**The task**
All the data should be repeated exactly. Any image in it is left out.

**Given material**
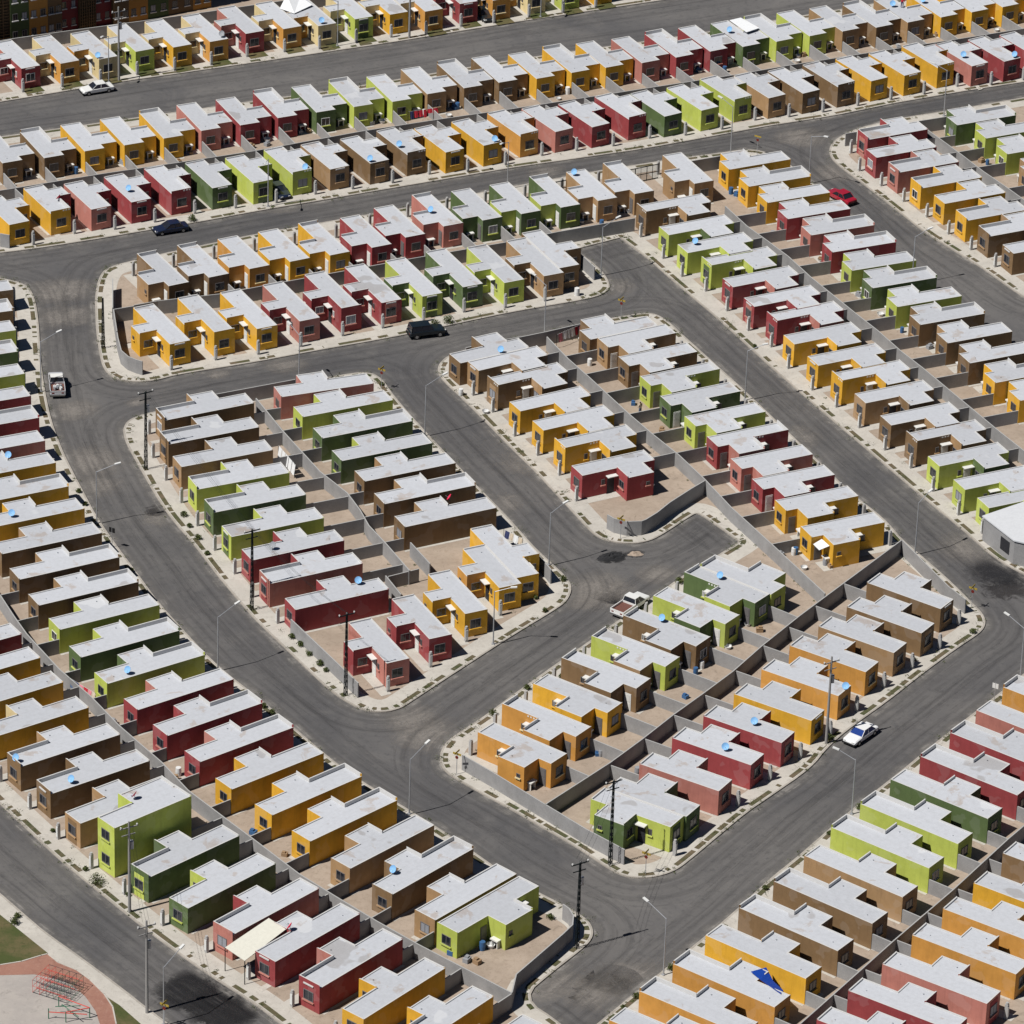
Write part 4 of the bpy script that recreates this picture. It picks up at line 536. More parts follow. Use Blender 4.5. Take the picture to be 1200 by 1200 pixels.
def mk_wear():
    # tyre tracks, dust along the kerb and fine streaks that follow the street (UV: u metres along, v 0..1 out from the kerb)
    m, t, b = newmat('road_wear', 0.9, 0.2)
    uv = t.nodes.new('ShaderNodeTexCoord').outputs['UV']
    mp = t.nodes.new('ShaderNodeMapping'); mp.inputs['Scale'].default_value = (0.07, 9.0, 1); t.links.new(uv, mp.inputs[0])
    st = noise(t, mp.outputs[0], 1.0, 6, 0.7)
    mp2 = t.nodes.new('ShaderNodeMapping'); mp2.inputs['Scale'].default_value = (0.5, 26.0, 1); t.links.new(uv, mp2.inputs[0])
    st2 = noise(t, mp2.outputs[0], 1.0, 3, 0.6)
    sx = t.nodes.new('ShaderNodeSeparateXYZ'); t.links.new(uv, sx.inputs[0])
    co = world_co(t); nb = noise(t, co, 0.45, 5, 0.7); nf = noise(t, co, 5, 4, 0.75)
    edge = ramp(t, sx.outputs[1], [(0.0, 1.0), (0.09, 0.85), (0.25, 0.0)])
    tr = ramp(t, sx.outputs[1], [(0.26, 0), (0.36, 1), (0.44, 0.2), (0.58, 0.15), (0.68, 1), (0.78, 0)])
    def mul(a_, b_, op='MULTIPLY'):
        n = t.nodes.new('ShaderNodeMath'); n.operation = op
        for i_, v_ in ((0, a_), (1, b_)):
            if hasattr(v_, 'is_output'): t.links.new(v_, n.inputs[i_])
            else: n.inputs[i_].default_value = v_
        n.use_clamp = True; return n.outputs[0]
    dust = mul(mul(edge, ramp(t, nb, [(0.32, 0.25), (0.6, 1)])), 0.85)
    dust2 = mul(ramp(t, st, [(0.50, 0), (0.70, 0.6)]), ramp(t, nb, [(0.35, 0.1), (0.65, 1)]))
    dark = mul(mul(tr, ramp(t, st, [(0.35, 1), (0.6, 0.15)])), 0.36)
    col = mix(t, (0.066, 0.064, 0.067), (0.235, 0.222, 0.210), mul(mul(dust, dust2, 'ADD'), mul(dark, 0.0), 'ADD'))
    colr = mix(t, col, (0.34, 0.315, 0.285), mul(dust, nf))
    t.links.new(colr, b.inputs['Base Color'])
    al = mul(mul(dust, dust2, 'ADD'), dark, 'MAXIMUM')
    al = mul(al, ramp(t, st2, [(0.3, 0.55), (0.6, 1)]))
    fade = ramp(t, sx.outputs[1], [(0.0, 1), (0.85, 1), (1.0, 0)])
    t.links.new(mul(al, fade), b.inputs['Alpha']); return m
M_WEAR = mk_wear()
# ---------------------------------------------------------------- mesh helpers
class MB:
    def __init__(s): s.v = []; s.f = []; s.m = []
    def face(s, pts, mi=0):
        b = len(s.v); s.v += [tuple(p) for p in pts]; s.f.append(tuple(range(b, b+len(pts)))); s.m.append(mi)
    def box(s, x0, x1, y0, y1, z0, z1, mi=0):
        p = [(x0, y0, z0), (x1, y0, z0), (x1, y1, z0), (x0, y1, z0), (x0, y0, z1), (x1, y0, z1), (x1, y1, z1), (x0, y1, z1)]
        b = len(s.v); s.v += p
        for q in ((0, 3, 2, 1), (4, 5, 6, 7), (0, 1, 5, 4), (1, 2, 6, 5), (2, 3, 7, 6), (3, 0, 4, 7)):
            s.f.append(tuple(b+i for i in q)); s.m.append(mi)
    def obox(s, c, ux, half, mi=0):
        # oriented box: centre c, ux = 2 orthonormal dirs + z, half sizes
        ax, ay, az = [Vector(a) for a in ux]; c = Vector(c); b = len(s.v)
        for dz in (-1, 1):
            for dx, dy in ((-1, -1), (1, -1), (1, 1), (-1, 1)):
                s.v.append(tuple(c+ax*half[0]*dx+ay*half[1]*dy+az*half[2]*dz))
        for q in ((0, 3, 2, 1), (4, 5, 6, 7), (0, 1, 5, 4), (1, 2, 6, 5), (2, 3, 7, 6), (3, 0, 4, 7)):
            s.f.append(tuple(b+i for i in q)); s.m.append(mi)
    def tube(s, a, c, r0, r1=None, n=6, mi=0, cap=True):
        r1 = r0 if r1 is None else r1; a = Vector(a); c = Vector(c); d = (c-a).normalized()
        x = d.orthogonal().normalized(); y = d.cross(x); b = len(s.v)
        for p, r in ((a, r0), (c, r1)):
            for k in range(n):
                t = 2*math.pi*k/n; s.v.append(tuple(p+x*r*math.cos(t)+y*r*math.sin(t)))
        for k in range(n):
            s.f.append((b+k, b+(k+1) % n, b+n+(k+1) % n, b+n+k)); s.m.append(mi)
        if cap:
            s.f.append(tuple(b+k for k in reversed(range(n)))); s.m.append(mi)
            s.f.append(tuple(b+n+k for k in range(n))); s.m.append(mi)
    def prism(s, poly, z0, z1, mi=0, mtop=None):
        n = len(poly)
        s.face([(x, y, z1) for x, y in poly], mi if mtop is None else mtop)
        s.face([(x, y, z0) for x, y in reversed(poly)], mi)
        for i in range(n):
            a = poly[i]; c = poly[(i+1) % n]; s.face([(*a, z0), (*c, z0), (*c, z1), (*a, z1)], mi)
    def mesh(s, name, flip=False, smooth=False):
        me = bpy.data.meshes.new(name)
        v = [(x, -y, z) for x, y, z in s.v] if flip else s.v
        f = [tuple(reversed(q)) for q in s.f] if flip else s.f
        me.from_pydata(v, [], f); me.polygons.foreach_set('material_index', s.m)
        if smooth: me.polygons.foreach_set('use_smooth', [True]*len(f))
        me.update(); return me
def link(name, me, mats, parent=None, loc=(0, 0, 0), rz=0.0, objslots=False):
    if isinstance(me, MB): me = me.mesh(name)
    if not me.materials:
        for m in mats: me.materials.append(m)
    o = bpy.data.objects.new(name, me); COL.objects.link(o)
    if parent: o.parent = parent
    o.location = loc; o.rotation_euler = (0, 0, rz)
    if objslots:
        for i, m in enumerate(mats):
            o.material_slots[i].link = 'OBJECT'; o.material_slots[i].material = m
    return o
TAGGED = []
def thing(name, label, cat, loc=(0, 0, 0), rz=0.0, group=None):
    o = bpy.data.objects.new(name, None); COL.objects.link(o); o.empty_display_size = 0.3
    o.location = loc; o.rotation_euler = (0, 0, rz); tag(o, label, cat, group); return o
def tag(o, label, cat, group=None):
    o['label'] = label; o['category'] = cat; o['kind'] = 'thing'; TAGGED.append(o)
    if group: o['group'] = group
def struct(name, mb, mats, kind='structure'):
    o = link(name, mb, mats); o['kind'] = kind; return o
def ordinal(n):
    return '%d%s' % (n, 'th' if 10 <= n % 100 <= 20 else {1: 'st', 2: 'nd', 3: 'rd'}.get(n % 10, 'th'))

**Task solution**
Write part 4 of the bpy script that recreates this picture. It picks up at line 536. More parts follow. Use Blender 4.5. Take the picture to be 1200 by 1200 pixels.
def mk_wear():
    # tyre tracks, dust along the kerb and fine streaks that follow the street (UV: u metres along, v 0..1 out from the kerb)
    m, t, b = newmat('road_wear', 0.9, 0.2)
    uv = t.nodes.new('ShaderNodeTexCoord').outputs['UV']
    mp = t.nodes.new('ShaderNodeMapping'); mp.inputs['Scale'].default_value = (0.07, 9.0, 1); t.links.new(uv, mp.inputs[0])
    st = noise(t, mp.outputs[0], 1.0, 6, 0.7)
    mp2 = t.nodes.new('ShaderNodeMapping'); mp2.inputs['Scale'].default_value = (0.5, 26.0, 1); t.links.new(uv, mp2.inputs[0])
    st2 = noise(t, mp2.outputs[0], 1.0, 3, 0.6)
    sx = t.nodes.new('ShaderNodeSeparateXYZ'); t.links.new(uv, sx.inputs[0])
    co = world_co(t); nb = noise(t, co, 0.45, 5, 0.7); nf = noise(t, co, 5, 4, 0.75)
    edge = ramp(t, sx.outputs[1], [(0.0, 1.0), (0.09, 0.85), (0.25, 0.0)])
    tr = ramp(t, sx.outputs[1], [(0.26, 0), (0.36, 1), (0.44, 0.2), (0.58, 0.15), (0.68, 1), (0.78, 0)])
    def mul(a_, b_, op='MULTIPLY'):
        n = t.nodes.new('ShaderNodeMath'); n.operation = op
        for i_, v_ in ((0, a_), (1, b_)):
            if hasattr(v_, 'is_output'): t.links.new(v_, n.inputs[i_])
            else: n.inputs[i_].default_value = v_
        n.use_clamp = True; return n.outputs[0]
    dust = mul(mul(edge, ramp(t, nb, [(0.32, 0.25), (0.6, 1)])), 0.85)
    dust2 = mul(ramp(t, st, [(0.50, 0), (0.70, 0.6)]), ramp(t, nb, [(0.35, 0.1), (0.65, 1)]))
    dark = mul(mul(tr, ramp(t, st, [(0.35, 1), (0.6, 0.15)])), 0.36)
    col = mix(t, (0.066, 0.064, 0.067), (0.235, 0.222, 0.210), mul(mul(dust, dust2, 'ADD'), mul(dark, 0.0), 'ADD'))
    colr = mix(t, col, (0.34, 0.315, 0.285), mul(dust, nf))
    t.links.new(colr, b.inputs['Base Color'])
    al = mul(mul(dust, dust2, 'ADD'), dark, 'MAXIMUM')
    al = mul(al, ramp(t, st2, [(0.3, 0.55), (0.6, 1)]))
    fade = ramp(t, sx.outputs[1], [(0.0, 1), (0.85, 1), (1.0, 0)])
    t.links.new(mul(al, fade), b.inputs['Alpha']); return m
M_WEAR = mk_wear()
# ---------------------------------------------------------------- mesh helpers
class MB:
    def __init__(s): s.v = []; s.f = []; s.m = []
    def face(s, pts, mi=0):
        b = len(s.v); s.v += [tuple(p) for p in pts]; s.f.append(tuple(range(b, b+len(pts)))); s.m.append(mi)
    def box(s, x0, x1, y0, y1, z0, z1, mi=0):
        p = [(x0, y0, z0), (x1, y0, z0), (x1, y1, z0), (x0, y1, z0), (x0, y0, z1), (x1, y0, z1), (x1, y1, z1), (x0, y1, z1)]
        b = len(s.v); s.v += p
        for q in ((0, 3, 2, 1), (4, 5, 6, 7), (0, 1, 5, 4), (1, 2, 6, 5), (2, 3, 7, 6), (3, 0, 4, 7)):
            s.f.append(tuple(b+i for i in q)); s.m.append(mi)
    def obox(s, c, ux, half, mi=0):
        # oriented box: centre c, ux = 2 orthonormal dirs + z, half sizes
        ax, ay, az = [Vector(a) for a in ux]; c = Vector(c); b = len(s.v)
        for dz in (-1, 1):
            for dx, dy in ((-1, -1), (1, -1), (1, 1), (-1, 1)):
                s.v.append(tuple(c+ax*half[0]*dx+ay*half[1]*dy+az*half[2]*dz))
        for q in ((0, 3, 2, 1), (4, 5, 6, 7), (0, 1, 5, 4), (1, 2, 6, 5), (2, 3, 7, 6), (3, 0, 4, 7)):
            s.f.append(tuple(b+i for i in q)); s.m.append(mi)
    def tube(s, a, c, r0, r1=None, n=6, mi=0, cap=True):
        r1 = r0 if r1 is None else r1; a = Vector(a); c = Vector(c); d = (c-a).normalized()
        x = d.orthogonal().normalized(); y = d.cross(x); b = len(s.v)
        for p, r in ((a, r0), (c, r1)):
            for k in range(n):
                t = 2*math.pi*k/n; s.v.append(tuple(p+x*r*math.cos(t)+y*r*math.sin(t)))
        for k in range(n):
            s.f.append((b+k, b+(k+1) % n, b+n+(k+1) % n, b+n+k)); s.m.append(mi)
        if cap:
            s.f.append(tuple(b+k for k in reversed(range(n)))); s.m.append(mi)
            s.f.append(tuple(b+n+k for k in range(n))); s.m.append(mi)
    def prism(s, poly, z0, z1, mi=0, mtop=None):
        n = len(poly)
        s.face([(x, y, z1) for x, y in poly], mi if mtop is None else mtop)
        s.face([(x, y, z0) for x, y in reversed(poly)], mi)
        for i in range(n):
            a = poly[i]; c = poly[(i+1) % n]; s.face([(*a, z0), (*c, z0), (*c, z1), (*a, z1)], mi)
    def mesh(s, name, flip=False, smooth=False):
        me = bpy.data.meshes.new(name)
        v = [(x, -y, z) for x, y, z in s.v] if flip else s.v
        f = [tuple(reversed(q)) for q in s.f] if flip else s.f
        me.from_pydata(v, [], f); me.polygons.foreach_set('material_index', s.m)
        if smooth: me.polygons.foreach_set('use_smooth', [True]*len(f))
        me.update(); return me
def link(name, me, mats, parent=None, loc=(0, 0, 0), rz=0.0, objslots=False):
    if isinstance(me, MB): me = me.mesh(name)
    if not me.materials:
        for m in mats: me.materials.append(m)
    o = bpy.data.objects.new(name, me); COL.objects.link(o)
    if parent: o.parent = parent
    o.location = loc; o.rotation_euler = (0, 0, rz)
    if objslots:
        for i, m in enumerate(mats):
            o.material_slots[i].link = 'OBJECT'; o.material_slots[i].material = m
    return o
TAGGED = []
def thing(name, label, cat, loc=(0, 0, 0), rz=0.0, group=None):
    o = bpy.data.objects.new(name, None); COL.objects.link(o); o.empty_display_size = 0.3
    o.location = loc; o.rotation_euler = (0, 0, rz); tag(o, label, cat, group); return o
def tag(o, label, cat, group=None):
    o['label'] = label; o['category'] = cat; o['kind'] = 'thing'; TAGGED.append(o)
    if group: o['group'] = group
def struct(name, mb, mats, kind='structure'):
    o = link(name, mb, mats); o['kind'] = kind; return o
def ordinal(n):
    return '%d%s' % (n, 'th' if 10 <= n % 100 <= 20 else {1: 'st', 2: 'nd', 3: 'rd'}.get(n % 10, 'th'))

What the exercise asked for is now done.